Bref, si, du côté du contingent et des tarifs, il n’y a rien à espérer, reste la proposition d’assainir les stocks de production nationale, en évacuant 10 millions de litres de vin AOC vers les vins de table ou industriels, à raison de 1,50 francs par litre (soit une ardoise de 15 millions de francs). Ce montant devrait transiter par le budget ordinaire 2013 de la Confédération. Laurent Favre, y croit encore. Mais Berne conteste la «situation extraordinaire», prévue par la loi sur l’agriculture, dans laquelle se serait trouvée la vitiviniculture en 2011. Plus que la baisse de la consommation, de 10% sur vingt ans — et même de 25% pour les vins suisses —, c’est surtout la «surproduction» de 9% de vins suisses en 2011 qui a gonflé les stocks.
Marketing: mieux anticiper
les besoins du consommateur
Pour Bernard Lehmann, ex-professeur de marketing à l’Ecole polytechnique fédérale de Zurich, les producteurs de vins suisses doivent «se mettre à la place des clients potentiels», miser sur «la durabilité et l’empreinte écologique» du vin indigène, corriger une «image décalée par rapport au positionnement» et «regagner des parts de marché» par la promotion nationale.
Mais le salut ne viendra pas de la Berne fédérale! Les discussions, au Parlement, autour de la politique agricole (PA 2014 – 2017) ouvrent toutefois quelques perspectives. L’enveloppe pour des mesures de promotion augmente, même si Berne est, en principe, opposée à mettre en concurrence les régions. L’accès aux paiements directs ne devrait plus être soumis à une limite de revenu ou de fortune, qui pénalisait jusqu’ici les vignerons-propriétaires. Il sera possible de subventionner des projets précis liés à l’«amélioration de la qualité et de la durabilité». Et puis, la porte reste entrouverte pour une campagne en faveur du moût suisse… pour les vendanges 2013.

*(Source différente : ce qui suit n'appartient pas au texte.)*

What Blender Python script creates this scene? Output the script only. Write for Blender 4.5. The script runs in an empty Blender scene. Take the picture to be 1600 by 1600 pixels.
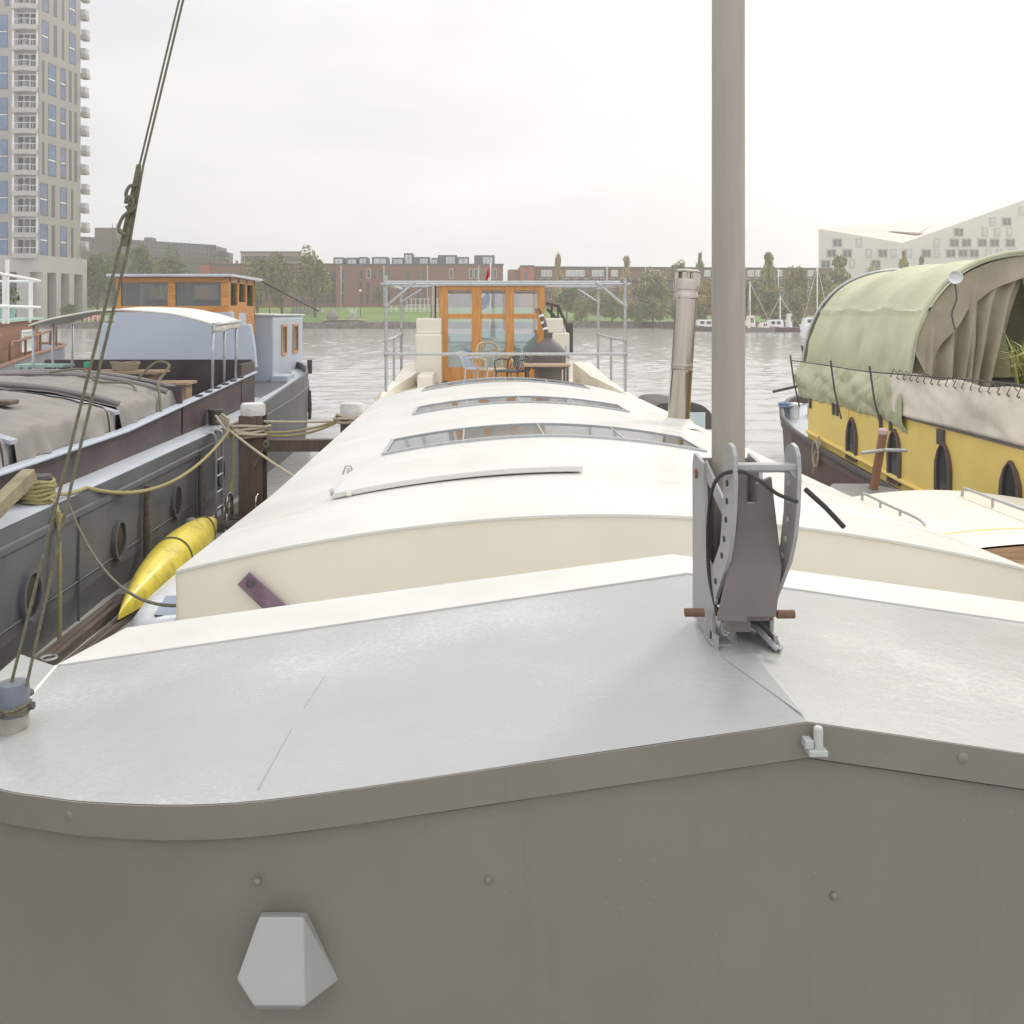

Autant de vin vaudois que l’an passé!
Mais la consommation en hausse?
Pour 2012, les Vaudois n’annoncent pas une baisse notable de la récolte, avec un résultat provisoire de 21,5 millions de litres de vin blanc (2011: 21,54; 2010: 20,66 ) et 8,8 millions de vin rouge (2011: 9,05 ; 2010: 7,99). Président de la Communauté interprofessionnelle du vin vaudois (CIVV), Gilles Cornut, estime que la consommation des vins vaudois devrait se redresser en 2012, grâce à la baisse des prix et des actions en fin d’année. Mais à quel prix, s’il s’agit de vendre davantage à moindre revenu ! Selon ces estimations, la consommation des blancs vaudois remonterait au niveau de 2010 et celle des rouges, à 2008. La qualité des vins blancs s’avère très bonne — le vigneron-syndic de Rivaz, Pierre Monachon, président de Terravin, tire même un parallèle avec l’excellent millésime 2000 — et les rouges, à la fois «riches et mûrs», bénéficient de tanins souples. A vérifier dans les verres au printemps prochain. Pour noyer les espoirs déçus de la politique fédérale plutôt que trinquer à un lobbyisme relativement efficace.
Paru dans Hôtellerie et Gastronomie Hebdo du 15.11.2012.